▶ _Stated task_: Below are records. Copy every line with "Write" in it.

▶ _Provided data_:
● ● ● ●

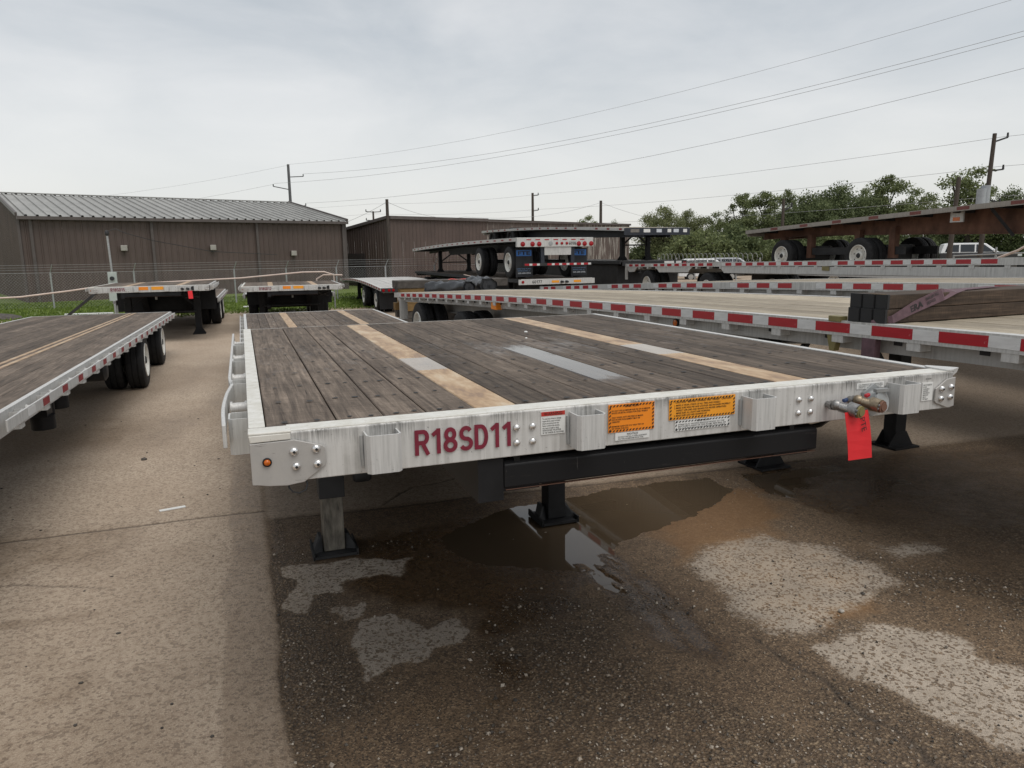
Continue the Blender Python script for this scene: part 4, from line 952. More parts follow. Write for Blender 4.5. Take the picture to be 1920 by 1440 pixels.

● ● ● ●

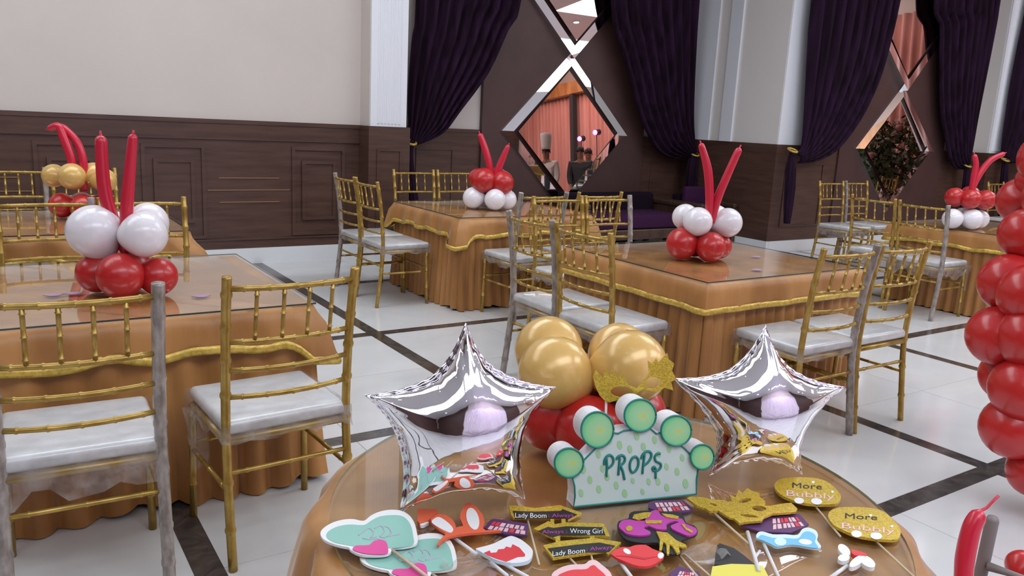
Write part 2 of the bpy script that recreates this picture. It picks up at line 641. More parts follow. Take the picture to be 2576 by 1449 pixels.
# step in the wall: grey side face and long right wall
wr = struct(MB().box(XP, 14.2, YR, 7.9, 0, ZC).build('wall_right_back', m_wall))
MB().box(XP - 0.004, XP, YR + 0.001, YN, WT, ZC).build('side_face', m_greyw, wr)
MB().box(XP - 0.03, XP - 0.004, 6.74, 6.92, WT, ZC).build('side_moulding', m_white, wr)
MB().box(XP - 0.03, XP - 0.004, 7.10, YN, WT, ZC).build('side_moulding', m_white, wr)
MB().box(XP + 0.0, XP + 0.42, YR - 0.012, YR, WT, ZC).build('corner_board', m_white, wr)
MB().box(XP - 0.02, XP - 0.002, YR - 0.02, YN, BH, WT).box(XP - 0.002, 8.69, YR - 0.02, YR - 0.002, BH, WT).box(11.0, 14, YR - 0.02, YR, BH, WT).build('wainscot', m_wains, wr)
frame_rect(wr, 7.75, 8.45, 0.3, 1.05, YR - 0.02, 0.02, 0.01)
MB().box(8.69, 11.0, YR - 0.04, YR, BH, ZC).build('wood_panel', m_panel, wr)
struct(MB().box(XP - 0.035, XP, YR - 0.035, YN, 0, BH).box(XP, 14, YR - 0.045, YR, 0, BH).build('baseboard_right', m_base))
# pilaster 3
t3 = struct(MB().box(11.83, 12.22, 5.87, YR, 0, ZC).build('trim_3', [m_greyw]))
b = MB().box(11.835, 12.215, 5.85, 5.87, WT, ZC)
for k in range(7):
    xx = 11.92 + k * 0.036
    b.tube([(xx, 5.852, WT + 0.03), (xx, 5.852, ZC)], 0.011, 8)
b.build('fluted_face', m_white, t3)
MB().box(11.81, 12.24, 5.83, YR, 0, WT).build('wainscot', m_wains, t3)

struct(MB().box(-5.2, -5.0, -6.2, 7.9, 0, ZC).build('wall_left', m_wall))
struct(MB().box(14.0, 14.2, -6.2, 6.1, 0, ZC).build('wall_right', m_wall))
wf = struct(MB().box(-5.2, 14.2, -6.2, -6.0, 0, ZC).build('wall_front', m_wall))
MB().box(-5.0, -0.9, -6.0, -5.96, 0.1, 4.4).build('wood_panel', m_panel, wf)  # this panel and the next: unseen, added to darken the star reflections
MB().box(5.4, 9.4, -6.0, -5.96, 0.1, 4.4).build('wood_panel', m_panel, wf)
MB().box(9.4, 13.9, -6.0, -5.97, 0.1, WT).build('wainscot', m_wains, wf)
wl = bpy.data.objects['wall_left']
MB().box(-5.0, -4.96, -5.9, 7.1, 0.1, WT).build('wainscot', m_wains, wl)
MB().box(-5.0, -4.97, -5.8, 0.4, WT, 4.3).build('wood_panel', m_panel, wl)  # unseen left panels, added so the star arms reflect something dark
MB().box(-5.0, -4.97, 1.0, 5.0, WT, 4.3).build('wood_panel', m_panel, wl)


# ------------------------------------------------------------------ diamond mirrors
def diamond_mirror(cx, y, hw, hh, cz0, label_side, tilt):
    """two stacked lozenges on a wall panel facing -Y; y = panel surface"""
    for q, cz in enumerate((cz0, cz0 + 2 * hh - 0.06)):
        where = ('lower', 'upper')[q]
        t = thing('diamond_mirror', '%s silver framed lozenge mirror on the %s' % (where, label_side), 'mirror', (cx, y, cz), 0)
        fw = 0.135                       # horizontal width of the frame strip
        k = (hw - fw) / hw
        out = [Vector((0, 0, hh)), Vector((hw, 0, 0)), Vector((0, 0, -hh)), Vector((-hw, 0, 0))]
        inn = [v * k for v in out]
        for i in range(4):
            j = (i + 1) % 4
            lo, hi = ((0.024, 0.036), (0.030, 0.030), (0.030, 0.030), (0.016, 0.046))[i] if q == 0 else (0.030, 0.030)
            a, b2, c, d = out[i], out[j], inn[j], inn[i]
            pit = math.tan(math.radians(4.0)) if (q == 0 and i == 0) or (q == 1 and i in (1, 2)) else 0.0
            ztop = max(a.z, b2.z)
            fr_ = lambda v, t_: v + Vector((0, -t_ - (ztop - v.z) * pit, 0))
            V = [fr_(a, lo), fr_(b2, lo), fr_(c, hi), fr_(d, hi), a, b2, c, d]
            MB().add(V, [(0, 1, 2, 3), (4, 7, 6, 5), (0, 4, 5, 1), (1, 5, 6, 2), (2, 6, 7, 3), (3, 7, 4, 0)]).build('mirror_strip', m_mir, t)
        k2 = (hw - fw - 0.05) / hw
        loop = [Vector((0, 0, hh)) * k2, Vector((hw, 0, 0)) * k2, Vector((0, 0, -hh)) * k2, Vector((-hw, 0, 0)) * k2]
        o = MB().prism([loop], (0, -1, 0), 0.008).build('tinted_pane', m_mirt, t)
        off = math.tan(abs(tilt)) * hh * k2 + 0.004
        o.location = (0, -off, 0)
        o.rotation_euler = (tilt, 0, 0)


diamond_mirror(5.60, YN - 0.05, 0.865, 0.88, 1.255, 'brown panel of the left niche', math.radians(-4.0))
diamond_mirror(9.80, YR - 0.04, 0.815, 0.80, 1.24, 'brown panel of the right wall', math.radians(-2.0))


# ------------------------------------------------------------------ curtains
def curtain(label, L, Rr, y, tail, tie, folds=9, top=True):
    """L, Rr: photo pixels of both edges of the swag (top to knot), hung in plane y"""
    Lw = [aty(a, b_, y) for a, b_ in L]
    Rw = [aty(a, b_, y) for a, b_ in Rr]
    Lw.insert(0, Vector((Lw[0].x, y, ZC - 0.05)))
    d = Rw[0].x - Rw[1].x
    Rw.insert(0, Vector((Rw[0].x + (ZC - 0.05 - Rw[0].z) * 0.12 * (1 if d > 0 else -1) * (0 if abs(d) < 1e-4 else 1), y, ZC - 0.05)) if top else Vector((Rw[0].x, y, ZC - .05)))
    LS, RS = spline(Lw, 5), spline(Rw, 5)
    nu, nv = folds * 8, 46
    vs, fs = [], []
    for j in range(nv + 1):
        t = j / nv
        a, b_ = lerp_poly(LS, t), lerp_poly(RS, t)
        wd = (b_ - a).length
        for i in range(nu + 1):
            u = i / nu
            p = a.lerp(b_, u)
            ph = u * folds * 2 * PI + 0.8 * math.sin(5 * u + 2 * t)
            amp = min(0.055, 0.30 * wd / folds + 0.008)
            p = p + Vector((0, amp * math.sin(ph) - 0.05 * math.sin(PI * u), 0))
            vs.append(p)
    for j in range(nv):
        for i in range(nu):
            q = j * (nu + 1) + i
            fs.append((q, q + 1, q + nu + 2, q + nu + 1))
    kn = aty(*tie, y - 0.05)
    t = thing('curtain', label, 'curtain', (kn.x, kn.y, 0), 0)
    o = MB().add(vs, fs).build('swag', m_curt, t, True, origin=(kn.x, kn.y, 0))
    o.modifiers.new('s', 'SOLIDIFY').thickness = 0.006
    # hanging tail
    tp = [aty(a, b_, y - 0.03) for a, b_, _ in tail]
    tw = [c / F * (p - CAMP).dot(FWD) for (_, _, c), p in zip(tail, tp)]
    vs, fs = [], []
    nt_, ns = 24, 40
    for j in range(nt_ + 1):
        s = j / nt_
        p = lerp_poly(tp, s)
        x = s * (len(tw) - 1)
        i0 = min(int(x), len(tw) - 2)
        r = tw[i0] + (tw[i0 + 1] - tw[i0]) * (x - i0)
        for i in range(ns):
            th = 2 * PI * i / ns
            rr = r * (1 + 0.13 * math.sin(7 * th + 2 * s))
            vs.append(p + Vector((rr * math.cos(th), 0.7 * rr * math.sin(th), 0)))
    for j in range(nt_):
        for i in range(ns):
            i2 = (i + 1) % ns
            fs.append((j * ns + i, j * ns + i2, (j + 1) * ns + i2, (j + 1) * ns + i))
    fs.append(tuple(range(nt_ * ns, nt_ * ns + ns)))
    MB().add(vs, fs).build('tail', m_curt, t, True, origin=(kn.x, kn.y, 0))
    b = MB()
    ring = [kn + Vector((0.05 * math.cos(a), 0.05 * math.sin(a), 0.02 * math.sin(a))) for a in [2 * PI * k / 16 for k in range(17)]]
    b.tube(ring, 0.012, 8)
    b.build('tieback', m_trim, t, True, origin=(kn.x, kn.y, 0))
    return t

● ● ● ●

▶ _Answer_:
Continue the Blender Python script for this scene: part 4, from line 952. More parts follow. Write for Blender 4.5. Take the picture to be 1920 by 1440 pixels.
Write part 2 of the bpy script that recreates this picture. It picks up at line 641. More parts follow. Take the picture to be 2576 by 1449 pixels.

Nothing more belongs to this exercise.